The Id. AR for the assessee drew our attention towards a letter, available at page 44 of the paper book, addressed to the assessee's society by the Ministry of Home Affairs explaining the transactions not attracting provisions of FCRA. For facility of reference, letter (supra) is reproduced as under :-
"NO ........................................... Government of India/Bharat Sarkar Ministry of Home Affairs/Grill Mantralaya 1st Floor, NDCC-1I Building, Jai Singh Road, Off. Parliament Street, Near jantar Mandir, New Delhi - 110 001, Date : 2.01.2014 To Dr. Debapriya Dutta, Director, , 5B, Ground Floor, India Habitat Centre, Lodhi Road, New Delhi - 110003.

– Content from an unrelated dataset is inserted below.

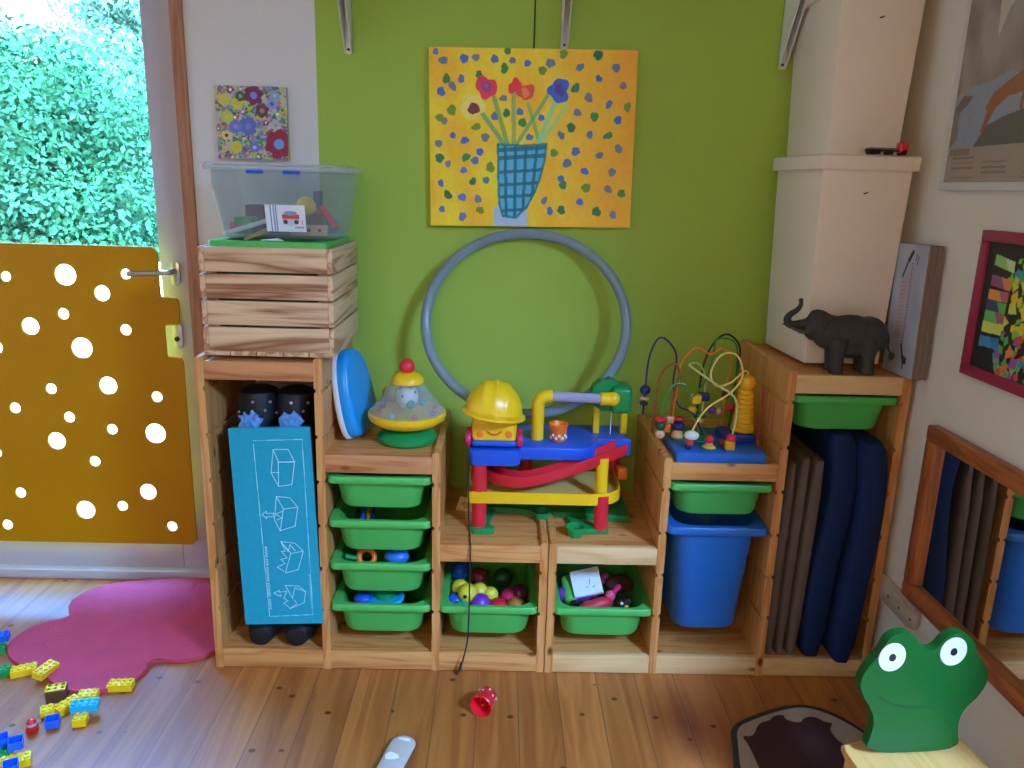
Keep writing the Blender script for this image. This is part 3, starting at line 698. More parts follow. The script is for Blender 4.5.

Subject: Permission under Foreign (Regulation) Act, 2010 Sir,
I am directed to refer to your letter dated 18 Sept 2013 on the subject mentioned above and to state that Foreign Contribution (Regulation) Act, 2010 does not attract in respect of the following transactions a) Transaction between the Govt, of India and the Govt, of any foreign country or territory - Clause 51 of FCRA 2010. b) Bodies constituted or established by or under a Central Act or a State Act requiring compulsory auditing by C&AG Notification No.S.0.1492(E) dated 1 July, 2011.
In view of above, it is required to examine the subject proposal. If the foreign contribution receiving body comes within the purview of above provision. If not, then apply online in FC-4 through this Ministry's website i.e. www.mha.nic.in.